11.外国出願特許権の維持
日本に出願した後、米国やヨーロッパ先進国でも特許を取得したいと思いますが、いかがでしょうか。
 
  日本特許出願を基礎とする優先権を主張して1年以内に米、英、独、仏といった国に外国出願をする必要があります。
      ヨーロッパにつきましては、EPCという統一特許制度がありますので、EPC出願し、英、独、仏というように特許をとりたい国を指定します(出願時に自動的に全加盟国が指定されますので、審査請求の際に特定の国を指定します)。それ以外の国につきましても、ほんどの国に優先権を主張して出願することができます。

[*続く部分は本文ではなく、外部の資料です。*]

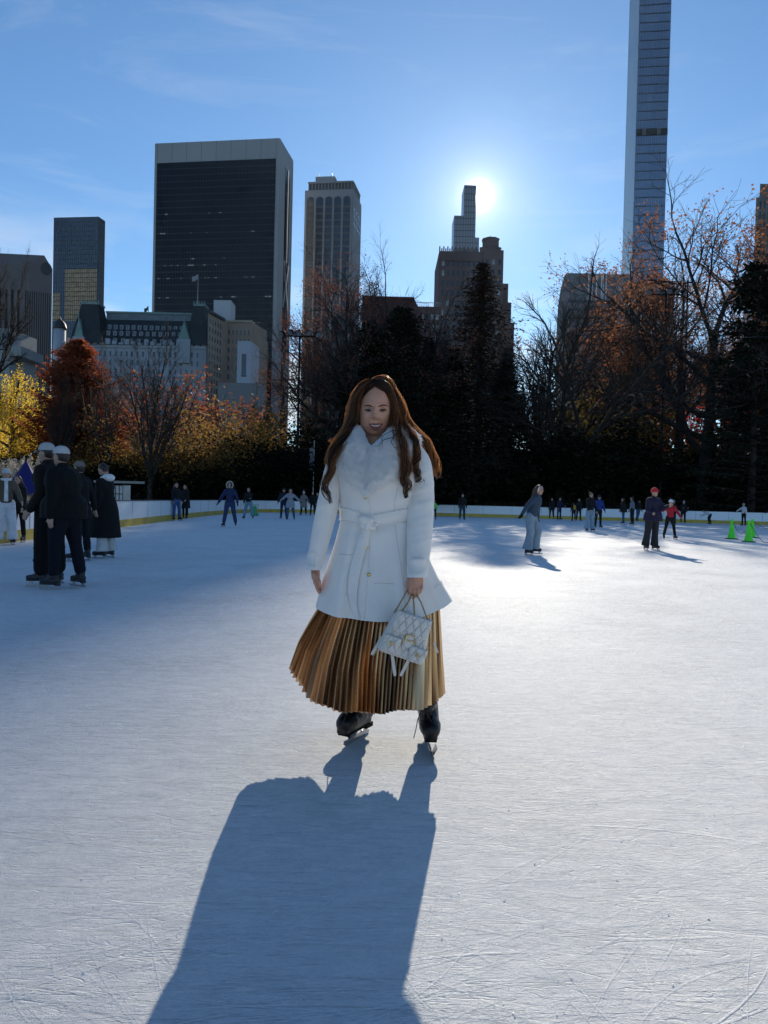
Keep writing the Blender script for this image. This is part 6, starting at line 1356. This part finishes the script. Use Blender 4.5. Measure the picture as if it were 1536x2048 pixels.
V = np.empty((len(A_)*3, 3)); V[0::3] = A_; V[1::3] = B_; V[2::3] = C2_
np_mesh('fur', V, np.arange(len(V)).reshape(-1, 3), FURM, collar)

# --- hair
HAIR = bpy.data.materials.new('hair_woman'); HAIR.use_nodes = True; t_ = HAIR.node_tree; b_ = t_.nodes['Principled BSDF']; b_.inputs['Base Color'].default_value = (.022, .010, .007, 1); b_.inputs['Roughness'].default_value = .34; b_.inputs['Specular IOR Level'].default_value = .32
tr_ = t_.nodes.new('ShaderNodeBsdfTranslucent'); tr_.inputs[0].default_value = (.95, .64, .40, 1); ms_ = t_.nodes.new('ShaderNodeMixShader'); ms_.inputs[0].default_value = .11; t_.links.new(b_.outputs[0], ms_.inputs[1]); t_.links.new(tr_.outputs[0], ms_.inputs[2]); t_.links.new(ms_.outputs[0], t_.nodes['Material Output'].inputs[0])
HB2 = pm('hair_under', (.016, .008, .006), .55, var=.3, scale=60)
# guides: (px, py, dy, radius px)
GD = {
 'L1': ([(750, 766, -.055, 2), (737, 769, -.075, 4), (723, 780, -.075, 6), (712, 803, -.055, 8), (708, 832, -.03, 10), (702, 858, -.035, 12), (689, 882, -.085, 12), (675, 903, -.125, 10), (667, 924, -.145, 8), (667, 943, -.15, 6), (659, 960, -.145, 6), (653, 975, -.14, 5), (659, 991, -.14, 4), (668, 1005, -.145, 1)], 1500, 4.5, .75),
 'L2': ([(750, 764, .0, 4), (730, 770, .02, 8), (713, 790, .03, 9), (706, 818, .04, 9), (700, 846, .05, 9), (691, 868, .05, 9), (680, 888, .03, 9), (668, 908, -.05, 7), (664, 930, -.10, 4)], 1100, 4, .8),
 'L3': ([(748, 764, .04, 4), (722, 775, .07, 8), (704, 805, .09, 8), (696, 838, .09, 6), (684, 862, .08, 4), (668, 877, .06, 2), (654, 881, .05, 1)], 90, 4, .9),
 'R1': ([(753, 766, -.055, 2), (767, 770, -.075, 4), (779, 783, -.070, 5), (786, 805, -.05, 6), (790, 832, -.03, 9), (791, 856, -.05, 11), (796, 878, -.10, 12), (802, 900, -.135, 10), (807, 922, -.15, 9), (810, 942, -.155, 8), (806, 958, -.155, 7), (813, 973, -.155, 6), (810, 986, -.155, 4), (812, 996, -.155, 1)], 1600, 5.5, .85),
 'R2': ([(756, 763, -.02, 4), (776, 772, -.01, 6), (790, 792, .0, 8), (798, 815, .0, 9), (801, 836, .0, 8), (808, 854, -.02, 7), (820, 872, -.07, 7), (829, 892, -.10, 6), (832, 914, -.115, 5), (827, 934, -.12, 5), (833, 952, -.12, 4), (830, 966, -.12, 2)], 1000, 6.5, 1.0),
 'R3': ([(756, 762, .03, 5), (782, 778, .06, 9), (800, 808, .08, 10), (814, 842, .09, 10), (834, 868, .09, 10), (852, 884, .09, 9), (862, 904, .09, 8), (870, 924, .09, 8), (877, 942, .09, 5), (880, 956, .09, 1)], 1000, 5, 1.0),
 'R4': ([(768, 770, -.01, 3), (788, 795, -.01, 5), (801, 812, -.01, 6), (806, 830, -.01, 5), (797, 842, -.02, 6), (789, 860, -.04, 6)], 220, 5, 1.0),
 'T1': ([(738, 768, .02, 3), (748, 760, .01, 4), (762, 758, .0, 5), (776, 764, .01, 6), (786, 780, .02, 6), (794, 800, .03, 5)], 260, 3, .8),
 'W1': ([(797, 868, -.14, 2), (782, 868, -.165, 2), (768, 878, -.17, 2), (763, 892, -.17, 1.5), (767, 903, -.17, .5)], 9, 2, .4),
 'W2': ([(797, 872, -.14, 2), (783, 880, -.165, 2), (765, 890, -.17, 2), (748, 897, -.165, 1)], 9, 2, .4),
 'W3': ([(790, 874, -.15, 2), (782, 890, -.17, 1.5), (788, 899, -.17, 1), (798, 899, -.165, .5)], 7, 2, .4),
 'W4': ([(833, 955, -.12, 2), (840, 966, -.13, 1.5), (845, 960, -.13, 1), (842, 976, -.13, .5)], 6, 3, .5),
}
def catmull(T, n):
    T = np.array(T, float); out = []; m_ = len(T)
    for i in range(n):
        x = (m_-1)*i/(n-1); k = min(int(x), m_-2); f = x-k; p0, p1, p2, p3 = T[max(k-1, 0)], T[k], T[k+1], T[min(k+2, m_-1)]
        out.append(.5*((2*p1)+(-p0+p2)*f+(2*p0-5*p1+4*p2-p3)*f*f+(-p0+3*p1-3*p2+p3)*f**3))
    return np.array(out)
GD['C1'] = ([(751, 772, -.069, 3), (742, 777, -.074, 6), (732, 785, -.063, 6), (724, 797, -.047, 6), (718.5, 810, -.031, 6), (714, 828, -.015, 7), (708, 850, -.02, 8)], 500, 2, .3)
GD['C2'] = ([(752, 772, -.069, 3), (761, 777, -.074, 6), (770, 785, -.063, 6), (778, 797, -.047, 6), (783, 811, -.031, 6), (788, 830, -.015, 7), (793, 852, -.03, 8)], 500, 2, .3)
rg = rs(17); segs = []; under = MB()
for key, (T, cnt, curl, loose) in GD.items():
    n2 = 54; c_ = catmull(T, n2); c_[:, 3] = np.maximum(c_[:, 3], .3); tt = np.linspace(0, 1, n2); base = np.array([list(Wp(a, b, d)) for a, b, d, r_ in c_]); rad = c_[:, 3]*PX
    if key[0] != 'W':
        e_ = int(n2*.55); under.tube([Vector(v) for v in base[:e_]], [max(.0012, r_*.55*(1-.6*max(0, (q/n2-.35))/.2)) for q, r_ in enumerate(rad[:e_])], 10)
    tan = np.gradient(base, axis=0); tan /= np.linalg.norm(tan, axis=1, keepdims=True); u = np.cross(tan, [0, 1, 0.0]); u /= np.linalg.norm(u, axis=1, keepdims=True)+1e-9; w = np.cross(tan, u)
    ncl = {'W': 1, 'C': 14, 'T': 12}.get(key[0], 17); per_ = max(3, cnt//ncl)
    for cl in range(ncl):
        a0 = 6.28*cl/ncl+rg.normal()*.3; rr = (.35+.6*rg.rand()) if ncl > 1 else 0; ph = rg.rand()*6.28; wl_ = curl*(.75+.5*rg.rand()); amp = rad*0+(.0006+.0105*(.35+.65*loose)*np.clip((tt-.15)/.85, 0, 1)**.8)*(.6+.8*rg.rand()); end0 = .60+.38*rg.rand()
        wv_ = 6.28*wl_*tt+ph; cx_ = np.cos(a0+1.2*tt)*rad*rr+amp*np.cos(wv_); cy_ = np.sin(a0+1.2*tt)*rad*rr+amp*np.sin(wv_); cr_w = (.0044*(1-tt*.72)+.0007) if key[0] != 'W' else tt*0+.0012
        for k in range(per_):
            a1 = rg.rand()*6.28; r1 = rg.rand()**.5; stray = rg.rand() < .06; sp = 1+(2.2*tt if stray else 0); ex, ey = np.cos(a1+1.5*tt)*r1*cr_w*sp, np.sin(a1+1.5*tt)*r1*cr_w*sp; end = end0+.09*rg.normal()
            p = base+u*(cx_+ex)[:, None]+w*(cy_+ey)[:, None]; m_ = int(max(8, min(n2, n2*end))); p = p[:m_]; r_a = (.0008 if not stray else .0005)*(1-.5*np.linspace(0, 1, m_)); segs.append(np.concatenate([p[:-1], p[1:], r_a[:-1, None], r_a[1:, None]], 1))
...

  外国出願は、日本出願を英語に翻訳する必要があるため、翻訳費用がかかります。通常の米国出願ですと10000ワードくらいになり、ワード単価60円としましても、翻訳料だけで60万円になっていまいます。これに図面実費、日本特許事務所費用、米国代理人費用、米国特許庁費用などが加わりますと、出願時だけで100万円を超えてしまいます。EPC出願は英訳は米国出願のものをそのまま使いますが、それでも出願時に50万を超える金額となります。

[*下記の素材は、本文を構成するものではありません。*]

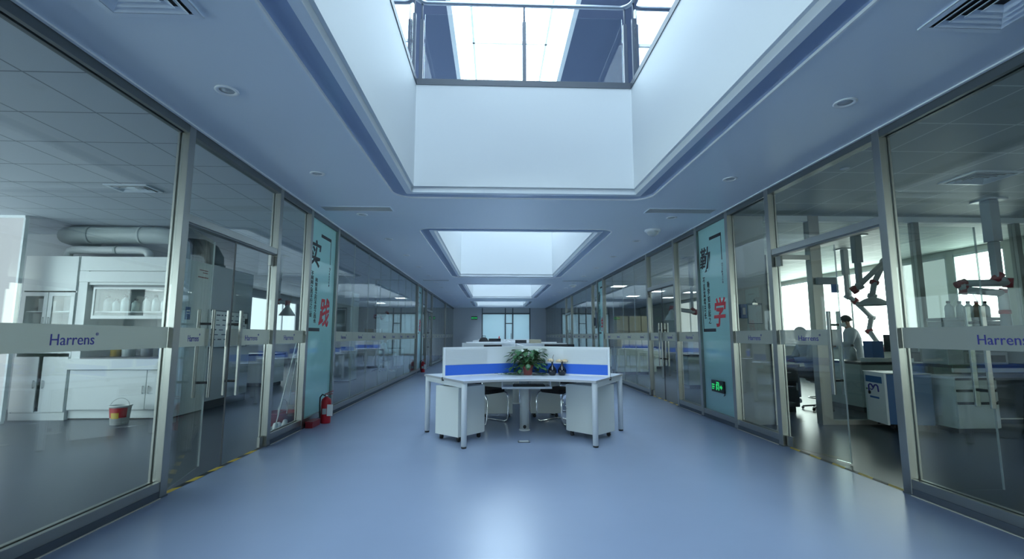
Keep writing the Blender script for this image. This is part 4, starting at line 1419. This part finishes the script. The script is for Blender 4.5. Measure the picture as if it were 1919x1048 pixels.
def person(label, loc, rz, J, hem, seated=False, mask=True, group=None):
    """one figure facing local +Y; J holds the joints; body is one skinned surface, clothes and hair are children"""
    t = thing('person', label, 'person', loc, rz, group)
    V, E = [], []
    def v(p, r):
        V.append((p[0], p[1], p[2], r))
        return len(V) - 1
    def chain(i0, pts):
        for p, r in pts:
            j = v(p, r)
            E.append((i0, j))
            i0 = j
        return i0
    pel = v(J['pelvis'], .125)
    sp = chain(pel, [(J['waist'], .11), (J['chest'], .13)])
    nk = chain(sp, [(J['neck'], .05)])
    hc = Vector(J['head'])
    fw = Vector(J['look']).normalized()
    up = Vector(J.get('headup', (0, 0, 1))).normalized()
    chain(nk, [(hc - up * .05 + fw * .015, .066), (hc + up * .02, .088), (hc + up * .085 - fw * .005, .055)])
    for s in (-1, 1):
        sh, el, wr, ha = [Vector(q) for q in J['arm' + ('L' if s < 0 else 'R')]]
        d = (ha - wr).normalized()
        side = d.cross(Vector((0, 0, 1))).normalized() if abs(d.z) < .95 else Vector((1, 0, 0))
        w = chain(sp, [(sh, .062), ((sh + el) / 2, .05), (el, .042), ((el + wr) / 2, .038), (wr, .027)])
        palm = chain(w, [(wr + d * .045, .034), (wr + d * .085, .034)])
        curl = Vector((0, 0, -1))
        for q, ln in ((-1.5, .062), (-.5, .074), (.5, .07), (1.5, .055)):
            b = wr + d * .09 + side * (q * .017)
            chain(palm, [(b, .009), (b + d * ln * .5, .0085), (b + d * ln * .8 + curl * ln * .35, .0075)])
        tb = wr + d * .05 + side * (-s * .035)
        chain(w, [(tb, .011), (tb + d * .035 + side * (-s * .018), .0095), (tb + d * .06 + side * (-s * .016) + curl * .012, .008)])
        hp, kn, an, to = [Vector(q) for q in J['leg' + ('L' if s < 0 else 'R')]]
        chain(pel, [(hp, .095), ((hp + kn) / 2, .08), (kn, .058), ((kn * .6 + an * .4), .058), (an, .04), (to, .035)])
    b = skin_mesh('body', V, E, 'skin', t, pel)
    # face
    rt = fw.cross(up).normalized()
    fpos = lambda x, y, z: hc + rt * x + fw * y + up * z
    n = MB()
    n.tube([fpos(0, .085, .025), fpos(0, .105, -.012), fpos(0, .098, -.025)], [.008, .014, .012], 8).build('nose', 'skin', t)
    for s in (-1, 1):
        MB().ball(fpos(s * .032, .082, .022), .011, 8, 6).build('eye', 'black', t)
        e = MB()
        e.ball(fpos(s * .085, .0, 0), .026, 8, 6, sc=(.5, .7, 1.1)).build('ear', 'skin', t)
    if mask:
        mk = MB()
        rows = []
        for z, q in ((.005, .094), (-.03, .112), (-.065, .098), (-.085, .07)):
            rows.append([fpos(.078 * math.sin(a), q * math.cos(a) * .95 + .005, z) for a in [math.radians(-75 + 150 * k / 8) for k in range(9)]])
        for r0, r1 in zip(rows[:-1], rows[1:]):
            mk.add(r0 + r1, [(k, k + 1, 10 + k, 9 + k) for k in range(8)], 0, True)
        mk.tube([fpos(.09 * math.cos(a), -.09 * math.sin(a) * .95, .0) for a in [PI * k / 10 for k in range(11)]], .004, 6)
        mk.build('face_mask', 'paper', t)
    else:
        MB().tube([fpos(-.025, .088, -.05), fpos(0, .094, -.052), fpos(.025, .088, -.05)], .005, 6).build('mouth', 'redarm', t)
    # hair: a cap over crown, sides and back
    h = MB()
    K, N = 9, 20
    vs, fs = [], []
    for i in range(K):
        th = math.radians(4 + 100 * i / (K - 1))
        for j in range(N):
            ph = 2 * PI * j / N
            front = max(0, math.cos(ph))
            lim = th * (1 - .42 * front ** 1.5)
            r = .103
            vs.append(fpos(r * .92 * math.sin(lim) * math.sin(ph), r * 1.02 * math.sin(lim) * math.cos(ph) - .008, .022 + r * 1.12 * math.cos(lim)))
    for i in range(K - 1):
        for j in range(N):
            fs.append((i * N + j, (i + 1) * N + j, (i + 1) * N + (j + 1) % N, i * N + (j + 1) % N))
    fs.append(tuple(range(N)))
    h.add(vs, fs, 0, True)
    h.build('hair', 'hair', t)
    # coat
    ct = MB()
    rings = []
    for c, rx, ry, ax in hem:
        c = Vector(c)
        a = Vector(ax).normalized()
        xx = Vector((1, 0, 0))
        yy = a.cross(xx).normalized()
        rings.append([c + xx * (rx * math.cos(q)) + yy * (ry * math.sin(q) * (1 + .05 * math.sin(5 * q))) for q in [2 * PI * k / 20 for k in range(20)]])
    for r0, r1 in zip(rings[:-1], rings[1:]):
        ct.bridge(r0, r1, 0, True)
    ct.add(rings[-1], [tuple(range(20))])
    for s in ('L', 'R'):
        sh, el, wr, ha = [Vector(q) for q in J['arm' + s]]
        inw = Vector(J['chest']) + Vector((0, 0, .05))
        ct.tube([sh * .65 + inw * .35, sh, (sh + el) / 2, el, (el + wr) / 2, wr - (wr - el).normalized() * .01], [.085, .082, .07, .06, .052, .046], 14)
    ct.build('lab_coat', 'coat', t)
    cl = MB()
    cl.tube([Vector(J['neck']) + Vector((.055 * math.cos(a), .055 * math.sin(a) - .005, -.02)) for a in [2 * PI * k / 16 for k in range(17)]], .014, 8)
    cl.build('collar', 'coat', t)
    tr = MB()
    for s in ('L', 'R'):
        hp, kn, an, to = [Vector(q) for q in J['leg' + s]]
        tr.tube([Vector(J['pelvis']) * .4 + hp * .6, hp, (hp + kn) / 2, kn, (kn + an) / 2, an + Vector((0, 0, .03))], [.12, .108, .095, .075, .068, .058], 14)
    tr.build('trousers', 'trouser', t)
    for s in ('L', 'R'):
        an, to = Vector(J['leg' + s][2]), Vector(J['leg' + s][3])
        MB().tube([an + Vector((0, -.05, -.03)), an + Vector((0, 0, -.035)), (an + to) / 2 + Vector((0, 0, -.005)), to + Vector((0, .02, 0))], [.04, .048, .046, .034], 12).build('shoe', 'paper', t)
    return t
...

  最近は、中国出願や韓国出願も増加しています。いずれも日本語又は英語から現地語に翻訳しますので、50万前後の費用が出願時に発生しています。
  出願後は、審査手続により拒絶理由を示した庁指令が出され、意見書補正書を提出して応答しますと、ここで数十万の費用となります。そして、特許登録されますと、そこで登録料がかかり、更に、権利存続のために年金を払います。外国出願は大変な金食い虫です。出願国に製品を輸出しているとか現地生産しているといった背景が必要です。